■ TASK DETAILS
Gather each line containing the string "this" from these entries.

Collection entries
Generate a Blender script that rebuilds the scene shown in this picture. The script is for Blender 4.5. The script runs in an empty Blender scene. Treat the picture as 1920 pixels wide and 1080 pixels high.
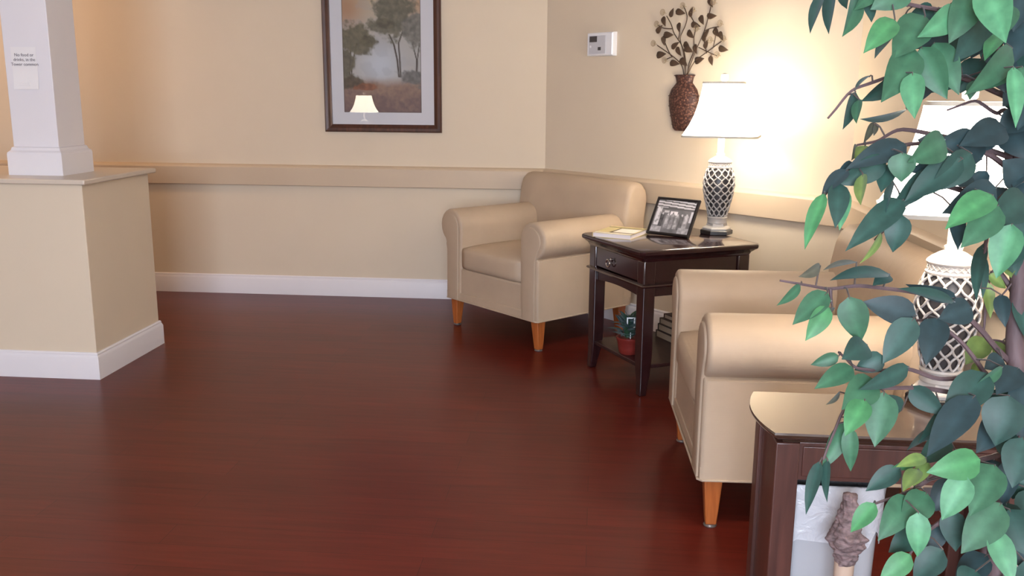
import bpy, bmesh, math, random
from mathutils import Vector, Matrix, noise
R = math.radians
scene = bpy.context.scene
C = scene.collection
random.seed(7)

# ------------------------------------------------------------------ camera
F_PX, PITCH, ROLL, YAW, CAM_H = 1721.53, 0.2088, 0.0079, 0.0902, 1.30
cp, sp, cy_, sy_ = math.cos(PITCH), math.sin(PITCH), math.cos(YAW), math.sin(YAW)
FW = Vector((-sy_*cp, cy_*cp, -sp)); RT = Vector((cy_, sy_, 0)); UP = RT.cross(FW)
cr, sr = math.cos(ROLL), math.sin(ROLL)
RT, UP = RT*cr + UP*sr, UP*cr - RT*sr
CAM = Vector((0, 0, CAM_H))
cam_data = bpy.data.cameras.new('camera'); cam = bpy.data.objects.new('camera', cam_data); C.objects.link(cam)
cam_data.sensor_width = 36; cam_data.lens = F_PX/1920*36; cam_data.clip_start = .05
M = Matrix((RT, UP, -FW)).transposed().to_4x4(); M.translation = CAM
cam.matrix_world = M
scene.camera = cam
scene.view_settings.view_transform = 'Standard'
scene.view_settings.look = 'None'
scene.view_settings.gamma = 1
scene.view_settings.exposure = 0.0
scene.view_settings.use_curve_mapping = False
scene.cycles.sample_clamp_indirect = 6
scene.cycles.max_bounces = 8
scene.cycles.caustics_reflective = False
scene.cycles.caustics_refractive = False

# ------------------------------------------------------------------ daylight
world = bpy.data.worlds.new('daylight'); scene.world = world; world.use_nodes = True
bg = world.node_tree.nodes['Background']
bg.inputs[0].default_value = (.80, .88, 1.0, 1); bg.inputs[1].default_value = 1.0

def area(name, loc, direction, sx, sy, power, col, spread=180):
    l = bpy.data.lights.new(name, 'AREA'); l.shape = 'RECTANGLE'; l.size = sx; l.size_y = sy
    l.energy = power; l.color = col; l.spread = R(spread)
    o = bpy.data.objects.new(name, l); C.objects.link(o); o.location = loc
    o.rotation_euler = Vector(direction).to_track_quat('-Z', 'Z').to_euler()
    return o
DAY = (.76, .85, 1.0)
WIN_X = (-.83, .42)          # two daylight windows in the wall behind the photographer
for wx in WIN_X:
    area('window_daylight', (wx, -2.93, 1.55), (0, 1, -.12), 1.12, 1.62, 165, DAY)
# warm ceiling fixture over the far left corner, behind the column
area('ceiling_light_glow', (-3.55, 4.75, 2.52), (0, .12, -1), .35, .35, 11, (1, .54, .22), 150)
LAMP_COL = (1, .92, .82)
LAMP_W = 5

# ------------------------------------------------------------------ pixel helpers (1920x1080 frame)
def ray(x, y): return RT*((x-960)/F_PX) - UP*((y-540)/F_PX) + FW
def at_z(x, y, z=0.):
    d = ray(x, y); return CAM + d*((z-CAM_H)/d.z)
def at_y(x, y, Y):
    d = ray(x, y); return CAM + d*(Y/d.y)
def at_d(x, y, dep): return CAM + ray(x, y)*dep
S2 = math.sqrt(.5)
YB, XC = 5.7287, -.3178                       # far wall, corner with the angled wall
WL = 2.06                                      # length of the angled wall
XR = XC + WL*S2; YR = YB - WL*S2               # corner of angled wall and right wall
D45 = Vector((S2, -S2, 0)); N45 = Vector((-S2, -S2, 0)); O45 = Vector((XC, YB, 0))
def at_45(x, y, off):
    d = ray(x, y); o = O45 + N45*off
    return CAM + d*((o-CAM).dot(N45)/d.dot(N45))

# ------------------------------------------------------------------ mesh builder
class MB:
    def __init__(s): s.v = []; s.f = []; s.c = []
    def add(s, vs, fs, col=None):
        b = len(s.v); s.v += [Vector(p) for p in vs]; s.f += [[b+i for i in f] for f in fs]
        s.c += [col]*len(vs); return s
    def box(s, lo, hi, M=None):
        (x0, y0, z0), (x1, y1, z1) = lo, hi
        vs = [Vector(p) for p in ((x0,y0,z0),(x1,y0,z0),(x1,y1,z0),(x0,y1,z0),(x0,y0,z1),(x1,y0,z1),(x1,y1,z1),(x0,y1,z1))]
        if M: vs = [M @ p for p in vs]
        return s.add(vs, [(0,3,2,1),(4,5,6,7),(0,1,5,4),(1,2,6,5),(2,3,7,6),(3,0,4,7)])
    def loft(s, rings, caps=True, closed=True, col=None):
        n = len(rings[0]); vs = [p for r in rings for p in r]; fs = []
        for i in range(len(rings)-1):
            for j in range(n if closed else n-1):
                k = (j+1) % n
                fs.append((i*n+j, i*n+k, (i+1)*n+k, (i+1)*n+j))
        if caps and closed:
            fs.append(tuple(reversed(range(n)))); fs.append(tuple((len(rings)-1)*n+j for j in range(n)))
        return s.add(vs, fs, col)
    def lathe(s, prof, seg=32, c=(0,0,0), caps=True):
        c = Vector(c)
        return s.loft([[c+Vector((r*math.cos(2*math.pi*j/seg), r*math.sin(2*math.pi*j/seg), z)) for j in range(seg)] for r, z in prof], caps)
    def tube(s, pts, rad, seg=8, caps=True):
        pts = [Vector(p) for p in pts]; rings = []
        if not isinstance(rad, (list, tuple)): rad = [rad]*len(pts)
        t = (pts[1]-pts[0]).normalized(); nrm = t.orthogonal().normalized()
        for i, p in enumerate(pts):
            t = (pts[min(i+1, len(pts)-1)]-pts[max(i-1, 0)])
            t = t.normalized() if t.length > 1e-9 else Vector((0,0,1))
            nrm = (nrm - t*nrm.dot(t)).normalized(); b = t.cross(nrm)
            rings.append([p+(nrm*math.cos(2*math.pi*j/seg)+b*math.sin(2*math.pi*j/seg))*rad[i] for j in range(seg)])
        return s.loft(rings, caps)
    def prism(s, prof, axis, a, b, rnd=0., steps=3):
        """closed 2D profile extruded along an axis (0 x, 1 y, 2 z); rnd rounds both ends"""
        def P(u, v, w): return Vector(((w,u,v),(u,w,v),(u,v,w))[axis])
        cu = sum(p[0] for p in prof)/len(prof); cv = sum(p[1] for p in prof)/len(prof)
        def inset(d):
            n = len(prof); out = []
            for i in range(n):
                p0, p1, p2 = Vector(prof[i-1]), Vector(prof[i]), Vector(prof[(i+1) % n])
                e1 = (p1-p0); e2 = (p2-p1)
                e1 = e1.normalized() if e1.length > 1e-9 else e2.normalized()
                e2 = e2.normalized() if e2.length > 1e-9 else e1
                nn = Vector((-(e1.y+e2.y), e1.x+e2.x))
                nn = nn.normalized() if nn.length > 1e-6 else Vector((-e1.y, e1.x))
                out.append(p1 + nn*d)
            return out
        area2 = sum(prof[i-1][0]*prof[i][1]-prof[i][0]*prof[i-1][1] for i in range(len(prof)))
        if area2 < 0: prof = prof[::-1]
        if rnd:
            st = []
            for k in range(steps+1):
                th = k/steps*math.pi/2; st.append((a+rnd*(1-math.sin(th)), rnd*(1-math.cos(th))))
            seq = [(w, d) for w, d in reversed(st)]
            seq = [(a+rnd*(1-math.cos(k/steps*math.pi/2)), rnd*(1-math.sin(k/steps*math.pi/2))) for k in range(steps+1)]
            seq += [(b-rnd*(1-math.cos(k/steps*math.pi/2)), rnd*(1-math.sin(k/steps*math.pi/2))) for k in range(steps, -1, -1)]
        else: seq = [(a, 0), (b, 0)]
        rings = [[P(p[0], p[1], w) for p in (inset(d) if d else prof)] for w, d in seq]
        return s.loft(rings)
    def build(s, name, mat, parent=None, smooth=True, bevel=0, angle=40, sub=0, seg=3):
        me = bpy.data.meshes.new(name); me.from_pydata([tuple(p) for p in s.v], [], s.f)
        if any(c is not None for c in s.c):
            at = me.color_attributes.new('tint', 'FLOAT_COLOR', 'POINT')
            for i, c in enumerate(s.c):
                c = c or (1,1,1); at.data[i].color = (*c, 1)
        bm = bmesh.new(); bm.from_mesh(me); bmesh.ops.recalc_face_normals(bm, faces=bm.faces); bm.to_mesh(me); bm.free()
        if mat: me.materials.append(mat)
        o = bpy.data.objects.new(name, me); C.objects.link(o)
        if parent: o.parent = parent
        if smooth:
            for p in me.polygons: p.use_smooth = True
            me.set_sharp_from_angle(angle=R(angle))
        if bevel:
            m = o.modifiers.new('edge', 'BEVEL'); m.width = bevel; m.segments = seg; m.limit_method = 'ANGLE'; m.angle_limit = R(35)
        if sub:
            m = o.modifiers.new('soft', 'SUBSURF'); m.levels = sub; m.render_levels = sub
        return o

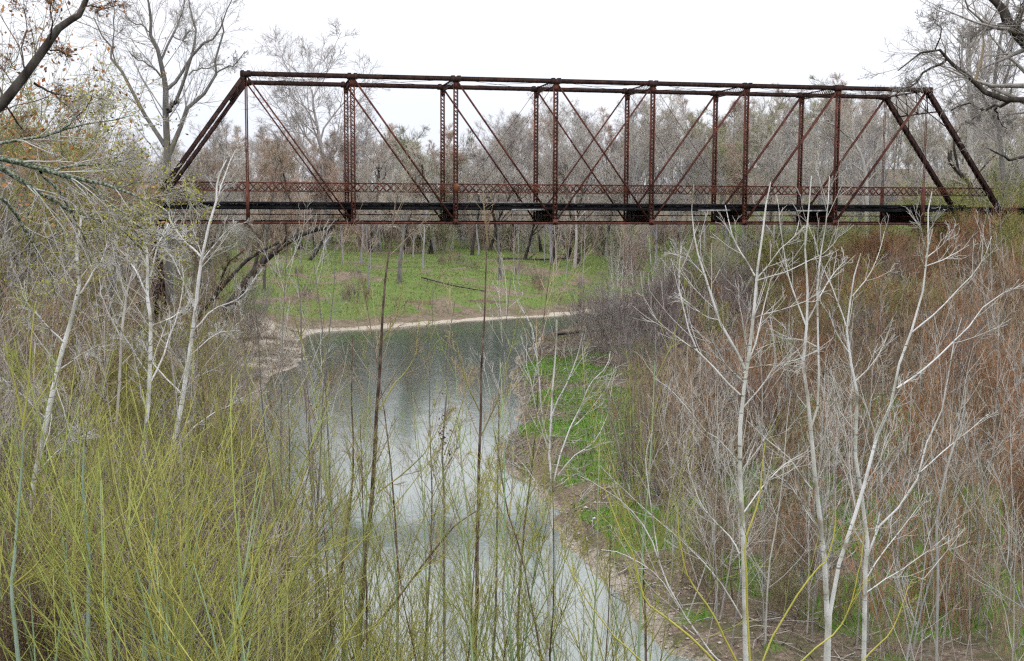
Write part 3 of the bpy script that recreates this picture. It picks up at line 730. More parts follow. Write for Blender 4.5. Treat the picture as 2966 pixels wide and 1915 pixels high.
# tops follow the skyline of the picture: sheet x -> sheet y of the tree tops
SKX = [-200, 300, 480, 600, 700, 900, 1000, 1080, 1200, 1350, 1500, 1700, 1900, 2050, 2200, 2385, 2700]
SKY = [330, 350, 345, 335, 330, 335, 345, 330, 300, 290, 285, 268, 235, 250, 270, 270, 260]
for row, (ya, yb, n) in enumerate(((128, 150, 44), (150, 185, 90), (185, 255, 110))):
    for i in range(n):
        px = -120+2620*(i+uni(.1, .9))/n; y = uni(ya, yb)
        p = at(px, 475, y); x = p[0]
        if y < 150 and 640 < px < 1420 and row == 0 and uni(0, 1) < .55: continue
        z = ground_z(x, y)
        top = at(px, np.interp(px, SKX, SKY)+(uni(-60, 50) if row else uni(0, 90)), y)[2]
        col = ('grey', 'grey', 'red', 'grey', 'grey', 'olive')[int(rg.integers(6))]
        if 560 < px < 900 and row < 2: col = 'red' if uni(0, 1) < .55 else 'grey'
        if px > 1750 and row < 2 and uni(0, 1) < .4: col = ('olive', 'grey')[int(rg.integers(2))]
        Hn = {'grey': 16, 'red': 12, 'olive': 12}[col]*.98
        far_tree(col, x, y, max(.35, (top-z)/Hn))
# brush at the foot of the far wood
bk = [Kind('bush', thicket_shrub(200+i, 5.0, 18, .03, ('far_twig', 'far_twig_olive', 'far_twig_red')[i], None, .9, .015, 12, 5, ang=(14, 38))) for i in range(3)]
bd = ['grey', 'olive brown', 'reddish']
for i in range(130):
    px = -60+2500*(i+uni(0, 1))/130; y = uni(122, 155)
    if 650 < px < 1400: y = uni(146, 172)
    p = at(px, 475, y); j = int(rg.integers(3))
    bk[j].place((p[0], y, ground_z(p[0], y)), uni(0, 6.28), uni(.7, 1.25), '%s bush %s' % (bd[j], panel_phrase(p)), 'bush', 'bushes at the foot of the far wood')
# trunks along the meadow edge
mk = [Kind('bare_tree', bare_tree(300+i, 13, .26, .9, 'far_twig', 'dark_bark', .018, (8, 6, 5, 4), lean=(-.15, .12, .3)[i], fork=.35)) for i in range(3)]
for i, px in enumerate((700, 860, 935, 1005, 1100, 1140, 1165, 1192, 1222, 1262, 1290, 1322, 1352, 1408, 1450)):
    y = uni(136, 156); p = at(px, 475, y)
    mk[i % 3].place((p[0], y, ground_z(p[0], y)-.2), (0, 1.2, -.8)[i % 3]+uni(-.5, .5), uni(.75, 1.1), 'dark trunked bare tree, %s from the left along the meadow edge' % (ORD+['tenth', 'eleventh', 'twelfth', 'thirteenth', 'fourteenth', 'fifteenth'])[i], 'tree', 'dark trunks along the meadow edge')
# low bushes and thin trees scattered over the meadow
ml = [Kind('bush', thicket_shrub(230+i, 1.6, 10, .012, ('purple_twig', 'brown_twig')[i], None, 1.3, .009, 8, 3)) for i in range(2)]
for i in range(26):
    px = uni(640, 1420); y = uni(101, 138); p = at(px, 475, y)
    if sdist(p[0], y)[0] < 2: continue
    ml[i % 2].place((p[0], y, ground_z(p[0], y)), uni(0, 6.28), uni(.5, 1.1), '%s low bush scattered on the green meadow' % ('grey', 'brown')[i % 2], 'bush', 'low bushes on the meadow')
mt_ = [Kind('bare_tree', sapling(240+i, 9, .07, 'far_bark', 'far_twig_red', .012, (14, 6, 4), lf=.4)) for i in range(2)]
for i in range(16):
    px = uni(620, 1450); y = uni(108, 140); p = at(px, 475, y)
    mt_[i % 2].place((p[0], y, ground_z(p[0], y)), uni(0, 6.28), uni(.6, 1.1), '%s thin bare tree standing on the meadow' % ('straight', 'leaning')[i % 2], 'tree', 'thin trees on the meadow', (uni(-.1, .1), uni(-.1, .1)))
# named far trees
def one(name, parts, px, y, sc, label, cat='tree', rz=0.0, group=None, zoff=-.15):
    p = at(px, 475, y); o = thing_of(name, (p[0], y, ground_z(p[0], y)+zoff), parts, rz, sc); return tag(o, label, cat, group)
one('bare_tree', bare_tree(401, 20, .4, 1.6, 'far_twig', 'far_bark', .017, (14, 9, 7, 5), fork=.25, an=.95), 765, 162, 1.2, 'wide crowned bare grey tree rising behind the first latticed posts', rz=1.0)
one('bare_tree', bare_tree(402, 14, .22, .9, 'far_twig', 'grey_bark', .016, (10, 6, 6, 5)), 930, 112, .9, 'tall loose bare tree rising right of the first latticed posts', rz=2.0)
one('bare_tree', bare_tree(403, 12, .16, .8, 'grey_twig', 'grey_bark', .014, (9, 5, 4, 3), up=.14), 1165, 118, 1.0, 'slender forked bare tree rising alone above the wood right of the second pair of posts', rz=2.6)
one('bare_tree', bare_tree(404, 12, .14, .8, 'far_twig', 'far_bark', .014, (8, 5, 5, 4), up=.14), 985, 125, .85, 'thin bare sapling against the bright gap left of the second pair of posts', rz=.6)
one('bare_tree', bare_tree(405, 11, .2, .9, 'far_twig_olive', 'dark_bark', .016, (8, 6, 5, 4), leaf='bud', nleaf=1800, lsz=.13), 1880, 98, .72, 'low spreading budding tree behind the sixth latticed posts', rz=.6)
one('green_bush', thicket_shrub(406, 3.2, 12, .03, 'olive_twig', None, 1.0, .01, 8, 4, 'bright_leaf', 2600, .13), 2055, 102, 1.15, 'bright yellow green leafy bush behind the railing near the right end post', 'bush')
one('green_bush', thicket_shrub(407, 3.2, 12, .03, 'olive_twig', None, 1.2, .01, 8, 4, 'bright_leaf', 1600, .12), 1985, 104, 1.1, 'smaller green leafy bush left of the bright one behind the railing', 'bush')
# big surveyed trees
surveyed('bare_tree', [
 ([(392, 560), (388, 420), (387, 365), (387, 274), (389, 212), (380, 183), (376, 139), (360, 100), (351, 60), (350, 20), (338, -30)], 26, 4),
 ([(376, 139), (402, 84), (415, 55), (424, 29), (440, -30)], 8, 3), ([(390, 207), (420, 175), (450, 124), (457, 73), (445, 30), (438, -20)], 12, 3),
 ([(409, 238), (430, 180), (453, 124), (493, 95), (519, 47), (545, -10)], 11, 2), ([(392, 260), (409, 238)], 12, 11),
 ([(394, 360), (410, 320), (424, 292), (439, 256), (479, 219), (504, 175), (504, 139), (519, 73), (515, 40)], 17, 3), ([(502, 172), (530, 155), (545, 150), (570, 120)], 5, 2),
 ([(440, 175), (465, 163), (490, 157), (520, 150)], 5, 2), ([(384, 340), (369, 311), (325, 249), (300, 190), (267, 146), (263, 117), (238, 88), (218, 40)], 14, 3),
 ([(380, 183), (365, 165), (344, 150), (320, 140), (300, 120)], 6, 2), ([(402, 84), (425, 95), (432, 80), (450, 70)], 4, 2), ([(351, 75), (330, 60), (305, 50), (275, 20)], 5, 2), ([(270, 150), (262, 80), (262, 20), (255, -20)], 5, 2)],
 82, 'big bare grey tree with spreading crown behind the left end of the bridge', 'tree', 'grey_bark', 'grey_twig', 501, ws=.78, rf=.2, n=(18, 6, 5), rt=.008, dy=2.5, lf=(.75, .55, .5), lat=.06, tw=(.2, 1))
surveyed('leaning_tree', [([(520, 735), (552, 690), (578, 650), (620, 602), (660, 572), (700, 546), (760, 530)], 26, 9), ([(590, 635), (600, 590), (598, 550), (575, 520)], 10, 4), ([(660, 572), (668, 545), (664, 520)], 7, 3)],
 84, 'thick dark trunk leaning right over the meadow left of the creek', 'tree', 'dark_bark', 'brown_twig', 502, n=(12, 6, 5), rt=.014, dy=1.5, trop=.1)
surveyed('leaning_tree', [([(462, 740), (505, 685), (560, 620), (600, 590), (650, 565)], 13, 6), ([(505, 685), (528, 620), (560, 590)], 7, 3)],
 80, 'thinner dark trunk leaning right beside the thick leaning one', 'tree', 'dark_bark', 'brown_twig', 503, n=(12, 6, 5), rt=.012, dy=1.5, trop=.1)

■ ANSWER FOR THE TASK
Generate a Blender script that rebuilds the scene shown in this picture. The script is for Blender 4.5. The script runs in an empty Blender scene. Treat the picture as 1920 pixels wide and 1080 pixels high.
Write part 3 of the bpy script that recreates this picture. It picks up at line 730. More parts follow. Write for Blender 4.5. Treat the picture as 2966 pixels wide and 1915 pixels high.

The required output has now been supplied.